De leur côté, les plateformes numériques (comme Facebook, Instagram, TikTok…) devront mettre en place un canal de signalement spécial. Et leur responsabilité pourra désormais être engagée en cas de contenus problématiques, en ligne notamment avec le règlement européen du Digital Services Act (DSA). «Nous mettrons en place des cellules de veille à Bercy pour comprendre si les géants de la tech jouent le jeu», précise Bruno Le Maire.
Une brigade de l’influence commerciale sera également créée au sein de la Répression des Fraudes, avec une équipe dédiée de 15 agents. «Les influenceurs qui auront été signalés seront également soumis à de nouvelles sanctions», a précisé Bruno Le Maire. Ces sanctions pouvant aller jusqu’à une peine d’interdiction d’exercice de l’activité d’influenceur, avec la fermeture de comptes sur les réseaux sociaux.

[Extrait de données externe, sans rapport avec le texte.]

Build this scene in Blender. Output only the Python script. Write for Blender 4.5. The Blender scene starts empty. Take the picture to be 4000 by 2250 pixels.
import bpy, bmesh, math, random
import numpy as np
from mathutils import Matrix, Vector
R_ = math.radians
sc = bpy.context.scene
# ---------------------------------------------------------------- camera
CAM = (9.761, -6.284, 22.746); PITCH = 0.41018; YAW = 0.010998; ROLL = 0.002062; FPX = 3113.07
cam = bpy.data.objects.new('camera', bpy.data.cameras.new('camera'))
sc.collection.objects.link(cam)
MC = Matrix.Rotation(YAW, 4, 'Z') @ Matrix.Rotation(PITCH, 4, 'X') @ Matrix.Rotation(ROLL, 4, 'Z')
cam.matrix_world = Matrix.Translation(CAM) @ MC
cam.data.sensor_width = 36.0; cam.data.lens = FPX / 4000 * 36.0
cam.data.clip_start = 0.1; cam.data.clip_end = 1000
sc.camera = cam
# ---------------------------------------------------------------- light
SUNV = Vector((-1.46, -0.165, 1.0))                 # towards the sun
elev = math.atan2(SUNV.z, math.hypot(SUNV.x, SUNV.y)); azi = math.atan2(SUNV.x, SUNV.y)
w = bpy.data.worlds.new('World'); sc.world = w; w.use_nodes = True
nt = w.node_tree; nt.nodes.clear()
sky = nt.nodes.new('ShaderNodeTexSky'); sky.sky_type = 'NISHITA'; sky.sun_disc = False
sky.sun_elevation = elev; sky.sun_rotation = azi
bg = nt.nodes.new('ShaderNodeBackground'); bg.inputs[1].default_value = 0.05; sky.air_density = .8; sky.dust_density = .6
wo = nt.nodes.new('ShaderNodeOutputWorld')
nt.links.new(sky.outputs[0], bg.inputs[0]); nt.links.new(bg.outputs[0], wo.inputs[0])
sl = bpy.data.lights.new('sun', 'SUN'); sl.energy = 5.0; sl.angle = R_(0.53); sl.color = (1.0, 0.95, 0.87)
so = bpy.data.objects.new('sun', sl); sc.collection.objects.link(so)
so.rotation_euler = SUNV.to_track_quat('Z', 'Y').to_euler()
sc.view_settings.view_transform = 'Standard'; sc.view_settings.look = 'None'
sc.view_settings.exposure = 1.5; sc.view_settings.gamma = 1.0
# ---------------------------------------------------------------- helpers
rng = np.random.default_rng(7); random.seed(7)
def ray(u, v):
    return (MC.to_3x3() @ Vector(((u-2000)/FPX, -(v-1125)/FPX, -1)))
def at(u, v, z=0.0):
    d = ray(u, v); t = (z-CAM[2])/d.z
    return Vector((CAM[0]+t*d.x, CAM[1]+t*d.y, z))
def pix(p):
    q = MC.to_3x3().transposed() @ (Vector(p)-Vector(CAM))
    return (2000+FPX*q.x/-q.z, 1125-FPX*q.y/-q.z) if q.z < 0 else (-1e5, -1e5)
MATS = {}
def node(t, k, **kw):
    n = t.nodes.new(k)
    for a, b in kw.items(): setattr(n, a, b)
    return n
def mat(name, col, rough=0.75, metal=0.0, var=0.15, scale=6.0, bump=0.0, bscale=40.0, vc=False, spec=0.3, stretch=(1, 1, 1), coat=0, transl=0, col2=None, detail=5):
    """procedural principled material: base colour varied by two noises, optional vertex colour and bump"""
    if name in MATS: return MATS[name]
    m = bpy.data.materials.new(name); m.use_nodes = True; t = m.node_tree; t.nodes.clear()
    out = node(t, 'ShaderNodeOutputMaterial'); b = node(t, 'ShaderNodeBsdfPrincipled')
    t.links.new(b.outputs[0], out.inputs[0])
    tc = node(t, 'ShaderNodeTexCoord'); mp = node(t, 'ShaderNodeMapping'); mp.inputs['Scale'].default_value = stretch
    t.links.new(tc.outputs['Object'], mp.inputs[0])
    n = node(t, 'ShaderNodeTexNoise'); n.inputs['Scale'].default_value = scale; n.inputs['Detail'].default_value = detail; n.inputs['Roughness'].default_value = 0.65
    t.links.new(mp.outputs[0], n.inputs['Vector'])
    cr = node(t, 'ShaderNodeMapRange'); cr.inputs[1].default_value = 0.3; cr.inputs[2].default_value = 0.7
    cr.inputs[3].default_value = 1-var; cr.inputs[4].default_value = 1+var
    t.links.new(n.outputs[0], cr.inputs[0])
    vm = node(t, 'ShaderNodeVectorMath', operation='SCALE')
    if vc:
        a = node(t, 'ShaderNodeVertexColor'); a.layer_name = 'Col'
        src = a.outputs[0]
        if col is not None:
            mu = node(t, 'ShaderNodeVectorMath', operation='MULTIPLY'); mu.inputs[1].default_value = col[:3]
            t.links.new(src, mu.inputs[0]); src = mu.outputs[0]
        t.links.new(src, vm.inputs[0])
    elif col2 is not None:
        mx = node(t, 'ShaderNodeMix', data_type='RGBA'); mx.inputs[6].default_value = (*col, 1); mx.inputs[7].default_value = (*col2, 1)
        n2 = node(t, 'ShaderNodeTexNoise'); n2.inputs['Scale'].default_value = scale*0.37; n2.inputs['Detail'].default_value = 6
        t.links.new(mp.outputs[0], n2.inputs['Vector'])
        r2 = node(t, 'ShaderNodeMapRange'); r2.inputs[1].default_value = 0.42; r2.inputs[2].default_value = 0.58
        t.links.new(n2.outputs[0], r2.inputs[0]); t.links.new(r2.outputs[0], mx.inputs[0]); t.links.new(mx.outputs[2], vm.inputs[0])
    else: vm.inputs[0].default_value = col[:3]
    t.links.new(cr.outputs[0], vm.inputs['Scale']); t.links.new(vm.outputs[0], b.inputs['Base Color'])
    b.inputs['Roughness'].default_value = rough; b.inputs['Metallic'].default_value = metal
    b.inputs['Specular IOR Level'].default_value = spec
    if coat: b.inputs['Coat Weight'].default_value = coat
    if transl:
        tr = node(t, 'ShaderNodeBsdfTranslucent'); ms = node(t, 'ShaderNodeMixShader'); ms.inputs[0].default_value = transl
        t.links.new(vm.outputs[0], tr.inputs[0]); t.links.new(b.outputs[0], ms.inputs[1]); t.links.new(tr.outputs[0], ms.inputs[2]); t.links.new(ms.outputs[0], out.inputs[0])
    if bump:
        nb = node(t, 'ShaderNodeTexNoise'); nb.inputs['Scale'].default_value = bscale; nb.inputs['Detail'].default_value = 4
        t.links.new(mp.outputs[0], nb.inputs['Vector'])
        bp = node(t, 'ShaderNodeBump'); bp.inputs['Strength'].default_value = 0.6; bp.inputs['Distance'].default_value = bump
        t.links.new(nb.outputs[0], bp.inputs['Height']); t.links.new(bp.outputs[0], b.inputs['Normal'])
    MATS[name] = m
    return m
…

Désormais, le texte de loi autour de la régulation des influenceurs, dans lequel les propositions de Bercy ont été ajoutées, sera examiné à l’Assemblée nationale dès la semaine prochaine. «Cette régulation est là pour soutenir et défendre les influenceurs, et certainement pas pour les stigmatiser», a tenu a précisé Bruno Le Maire. «Je crois qu’une adoption du texte de loi à l’unanimité en Commission à l’Assemblée nationale, quelles que soient les croyances politiques de chacun, est possible», a conclu le ministre de l’Économie.